DIE WELT, 19.3.1999

Türkische Armee droht indirekt mit dem Griff nach der Macht

Von Evangelos Antonaros
Athen/Istanbul ­ Nach langem Schweigen hat der türkische Generalstabschef Ankaras Politiker davor gewarnt, die Toleranzschwelle der Armeespitze zu überschreiten. „Wir sind zutiefst besorgt, weil eine Verschiebung des Wahltermins Chaos und Unsicherheit auslösen würde“, sagte Hüseyin Kivrikoglu dem Massenblatt „Hürriyet“.
Der erst seit dem Sommer amtierende Vier-Sterne-General hat sich den Zeitpunkt seiner vielbeachteten Äußerungen bewußt ausgesucht: Noch am Donnerstag sollte das Parlament entscheiden, ob ein Mißtrauensvotum auf die Tagesordnung gesetzt wird.

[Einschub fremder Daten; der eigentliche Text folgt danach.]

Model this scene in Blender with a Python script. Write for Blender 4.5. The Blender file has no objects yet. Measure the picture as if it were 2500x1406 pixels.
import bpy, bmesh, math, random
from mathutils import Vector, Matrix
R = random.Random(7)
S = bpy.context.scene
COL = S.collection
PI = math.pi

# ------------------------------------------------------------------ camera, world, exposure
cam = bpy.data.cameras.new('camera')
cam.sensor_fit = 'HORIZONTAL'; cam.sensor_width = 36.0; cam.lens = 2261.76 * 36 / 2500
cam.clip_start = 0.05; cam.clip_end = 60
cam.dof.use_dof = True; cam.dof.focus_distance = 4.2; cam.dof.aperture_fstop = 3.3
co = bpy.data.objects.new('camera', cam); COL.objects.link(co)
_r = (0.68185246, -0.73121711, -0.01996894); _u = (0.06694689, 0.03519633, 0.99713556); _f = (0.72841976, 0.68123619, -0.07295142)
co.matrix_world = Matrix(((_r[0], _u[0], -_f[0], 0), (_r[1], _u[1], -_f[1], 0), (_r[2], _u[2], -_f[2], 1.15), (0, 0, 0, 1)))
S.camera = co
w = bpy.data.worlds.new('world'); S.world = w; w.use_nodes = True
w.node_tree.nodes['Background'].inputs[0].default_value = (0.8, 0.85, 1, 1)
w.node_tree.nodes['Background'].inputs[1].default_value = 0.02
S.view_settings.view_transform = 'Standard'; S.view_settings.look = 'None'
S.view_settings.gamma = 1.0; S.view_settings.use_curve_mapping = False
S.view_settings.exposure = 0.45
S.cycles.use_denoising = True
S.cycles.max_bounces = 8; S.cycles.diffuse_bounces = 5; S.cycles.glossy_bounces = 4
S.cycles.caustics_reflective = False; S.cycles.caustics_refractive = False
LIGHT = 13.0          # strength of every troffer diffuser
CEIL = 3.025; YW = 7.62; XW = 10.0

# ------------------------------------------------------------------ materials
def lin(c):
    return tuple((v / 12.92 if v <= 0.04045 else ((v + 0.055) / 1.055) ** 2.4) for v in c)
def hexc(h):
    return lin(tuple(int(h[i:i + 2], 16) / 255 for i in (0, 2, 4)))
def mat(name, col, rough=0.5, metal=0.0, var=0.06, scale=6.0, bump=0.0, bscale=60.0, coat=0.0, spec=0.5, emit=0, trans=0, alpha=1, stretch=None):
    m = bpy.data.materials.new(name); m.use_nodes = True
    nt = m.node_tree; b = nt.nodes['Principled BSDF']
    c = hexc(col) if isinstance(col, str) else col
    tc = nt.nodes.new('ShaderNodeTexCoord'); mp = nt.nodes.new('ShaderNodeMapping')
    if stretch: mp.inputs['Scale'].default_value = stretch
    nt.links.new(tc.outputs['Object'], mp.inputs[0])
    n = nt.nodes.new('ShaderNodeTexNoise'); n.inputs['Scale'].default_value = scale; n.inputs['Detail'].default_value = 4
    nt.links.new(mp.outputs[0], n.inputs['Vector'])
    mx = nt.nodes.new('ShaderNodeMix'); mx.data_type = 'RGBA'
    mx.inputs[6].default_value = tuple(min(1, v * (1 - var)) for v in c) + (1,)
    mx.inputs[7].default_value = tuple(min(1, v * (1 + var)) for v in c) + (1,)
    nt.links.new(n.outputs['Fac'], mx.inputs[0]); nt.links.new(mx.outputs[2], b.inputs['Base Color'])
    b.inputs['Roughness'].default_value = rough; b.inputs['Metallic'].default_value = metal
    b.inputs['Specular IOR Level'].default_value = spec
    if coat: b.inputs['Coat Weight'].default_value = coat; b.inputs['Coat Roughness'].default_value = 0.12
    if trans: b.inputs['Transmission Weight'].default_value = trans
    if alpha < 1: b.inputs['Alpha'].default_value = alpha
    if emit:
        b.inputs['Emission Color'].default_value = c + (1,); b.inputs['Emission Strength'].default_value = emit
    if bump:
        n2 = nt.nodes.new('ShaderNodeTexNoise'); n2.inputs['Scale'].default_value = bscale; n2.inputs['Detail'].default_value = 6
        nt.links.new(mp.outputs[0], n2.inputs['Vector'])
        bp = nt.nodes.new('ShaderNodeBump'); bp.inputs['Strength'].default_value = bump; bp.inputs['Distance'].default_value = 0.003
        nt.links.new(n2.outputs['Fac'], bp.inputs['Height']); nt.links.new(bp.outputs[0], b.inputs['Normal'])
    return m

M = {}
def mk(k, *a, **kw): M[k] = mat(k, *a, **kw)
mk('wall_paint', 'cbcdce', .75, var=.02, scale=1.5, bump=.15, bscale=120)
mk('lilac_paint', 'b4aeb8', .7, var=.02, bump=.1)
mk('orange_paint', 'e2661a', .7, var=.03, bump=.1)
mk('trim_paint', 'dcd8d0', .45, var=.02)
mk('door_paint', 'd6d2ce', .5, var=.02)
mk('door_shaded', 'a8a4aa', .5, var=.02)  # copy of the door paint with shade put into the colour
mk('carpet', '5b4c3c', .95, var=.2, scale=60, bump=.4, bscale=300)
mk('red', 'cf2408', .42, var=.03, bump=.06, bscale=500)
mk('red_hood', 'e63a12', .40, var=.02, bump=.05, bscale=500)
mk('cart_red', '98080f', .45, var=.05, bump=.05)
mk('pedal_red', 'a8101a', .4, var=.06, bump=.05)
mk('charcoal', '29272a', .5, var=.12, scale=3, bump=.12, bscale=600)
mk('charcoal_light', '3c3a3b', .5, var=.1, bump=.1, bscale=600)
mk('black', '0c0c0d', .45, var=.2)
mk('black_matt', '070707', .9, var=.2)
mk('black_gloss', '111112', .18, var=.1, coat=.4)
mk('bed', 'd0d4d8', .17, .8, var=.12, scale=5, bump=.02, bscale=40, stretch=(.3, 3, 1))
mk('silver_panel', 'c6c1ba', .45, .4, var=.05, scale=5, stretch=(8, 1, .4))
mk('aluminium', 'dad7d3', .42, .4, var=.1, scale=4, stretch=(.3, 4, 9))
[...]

Fällt die Minderheitsregierung des Sozialdemokraten Bülent Ecevit, so wäre der für den 18. April vorgesehene Wahltermin kaum einzuhalten.
Kivrikoglu hat sich allerdings nicht nur auf den Wahltermin beschränkt: Noch stärker beschäftigen das Militär die Bestrebungen zahlreicher Abgeordneter, Bestimmungen aus dem Strafgesetzbuch abzuschaffen, die bisher als Riegel gegen den Vormarsch der Islamisten gedient haben.
„Wir können und wollen solche Änderungen nicht hinnehmen“, sagte der Sprecher der Generalität, die sich als Hüter der säkularen Staatsideologie betrachtet. Seit 1960 hat die Armee insgesamt dreimal gegen frei gewählte Regierungen geputscht. Im Sommer 1997 hatte die Armee im Hintergrund den Sturz des islamistischen Premiers Necmettin Erbakan betrieben.
Das Militär befürchtet, daß durch die Abschaffung der Paragraphen, die die sogenannte Aufwiegelung gegen den Staat drakonisch bestrafen, ein Comeback des mit einem fünfjährigen politischen Betätigungsverbots bestraften Erbakan ermöglicht werden könnte. Das Parlament tagt nur dank eines Zweckbündnisses zwischen etwa 100 bei der künftigen Parlamentswahl nicht wiederaufgestellten Politikern aller Parteien und der islamistischen Tugend-Partei. Die Islamisten wollen die Aufhebung des Verbots gegen Erbakan durchsetzen. Die „enttäuschten Nicht-Kandidaten“ wollen hingegen den Wahltermin verschieben, um dadurch ihre jeweilige Parteispitze unter Druck zu setzen.
Ecevit gibt sich zwar ungebrochen optimistisch, aber dem Zufall will er nichts überlassen: „Die Wahlen müssen stattfinden, sonst ist die Stabilität im Lande gefährdet.“ Der Premier, der von der Festnahme des PKK-Chefs Öcalan ­ sein Prozeß wird nicht vor April eröffnet ­ innenpolitisch profitiert, befürchtet nicht nur, daß es bei einem späteren Wahltermin mit seiner Popularität dahin wäre. Er muß auch Angst davor haben, daß die Generäle die Geduld verlieren und direkt nach der Macht greifen.